You may have never heard of the company Faraday Future, but some of the minds behind it come from household names such as BMW, Tesla and General Motors.

The California-based electric car startup announced that it is preparing its own electric car to launch in 2017 and it will drop a whopping $1 billion on a manufacturing plant in the United States.

"Producing our forward-looking and fully-connected electric vehicles not only requires the latest technology, but the right community partner," Faraday SVP Nick Sampson said in the company's press release, as reported by The Verge.

Faraday Future will reportedly decide between California, Georgia, Louisiana and Nevada as the state to house its state-of-the-art automotive plant.

Having launched just 18 months ago via private funding, the company already counts more than 400 employees, according to the Wall Street Journal. In addition, Faraday has extracted big-name talent from the likes of Tesla, BMW, GM, Ford and Fiat Chrysler — including Richard Kim, who spearheaded the design of the BMW i8 and i3 concepts and Pontus Fontaeus, who has designed interiors for the likes of Ferrari, Land Rover and Volvo.

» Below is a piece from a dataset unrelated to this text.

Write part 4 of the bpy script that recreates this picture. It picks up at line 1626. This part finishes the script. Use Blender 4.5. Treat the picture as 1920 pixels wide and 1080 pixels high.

"This is the job I've been training for my whole life," Fontaeus told Dujour. "There are some designers who need a brief, a foothold. And then there are designers like these who have a pioneer spirit and don't need a safety net. We're actually better when we can create from nothing."

As part of the company's release, Faraday said: "In addition to producing vehicles, [it] plans to explore other aspects of the automotive and technology industries, including unique ownership and usage models, in-vehicle content and autonomous driving."

That being said, prepping for the launch of an electric car and having minds who formerly worked at Tesla only bode well for the mysterious startup. Let's see how quickly it can build a name for itself and make a dent in the sometimes hard-to-crack auto industry.